If you’re including seasonality in your model, incorporate it in the quarter, month, or even 6-month period — wherever it’s appropriate. Time series may show nonstationary processes — or, unpredictable cyclical behavior that is not related to seasonality and that results from economic or industry-wide conditions instead. Because they’re not predictable, nonstationary processes can’t be forecasted. You must transform nonstationary data to stationary data before moving forward with an evaluation.

Take a look at the solid lines in Figure 5-4. These represent the mathematical models used to forecast points in the time series. The mathematical models shown represent very good, precise forecasts because they’re a very close fit to the actual data. The actual data contains some random error, thus making it impossible to forecast perfectly.

Modeling univariate time series data

Similar to how multivariate analysis is the analysis of relationships between multiple variables, univariate analysis is the quantitative analysis of only one variable at a time. When you model univariate time series, you are modeling time series changes that represent changes in a single variable over time.

Autoregressive moving average (ARMA) is a class of forecasting methods that you can use to predict future values from current and historical data. As its name implies, the family of ARMA models combines autoregressiontechniques (analyses that assume that previous observations are good predictors of future values and perform an autoregression analysis to forecast for those future values) and moving average techniques — models that measure the level of the constant time series and then update the forecast model if any changes are detected.
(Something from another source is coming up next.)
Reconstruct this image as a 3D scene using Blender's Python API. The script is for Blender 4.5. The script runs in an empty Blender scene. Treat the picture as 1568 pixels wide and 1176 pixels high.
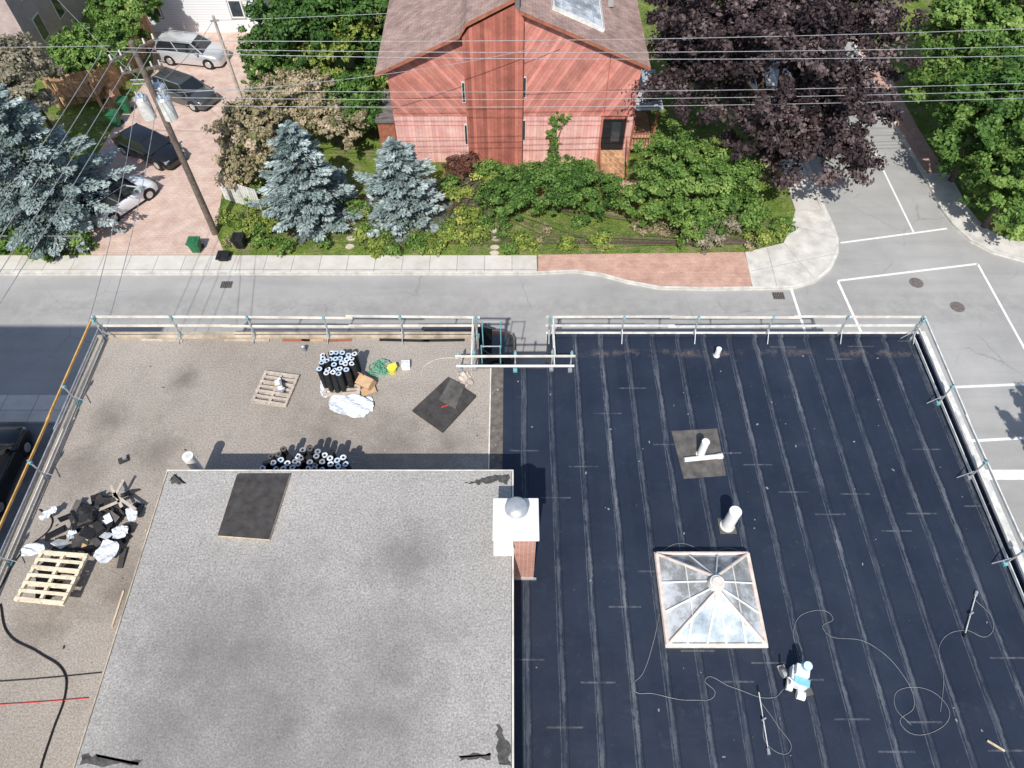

If you’re looking for a simple model or a model that will work for only a small dataset, the ARMA model is not a good fit for your needs. An alternative in this case might be to just stick with simple linear regression. In Figure 5-5, you can see that the model forecast data and the actual data are a very close fit.

image

FIGURE 5-5: An example of an ARMA forecast model.

remember To use the ARMA model for reliable results, you need to have at least 50 observations.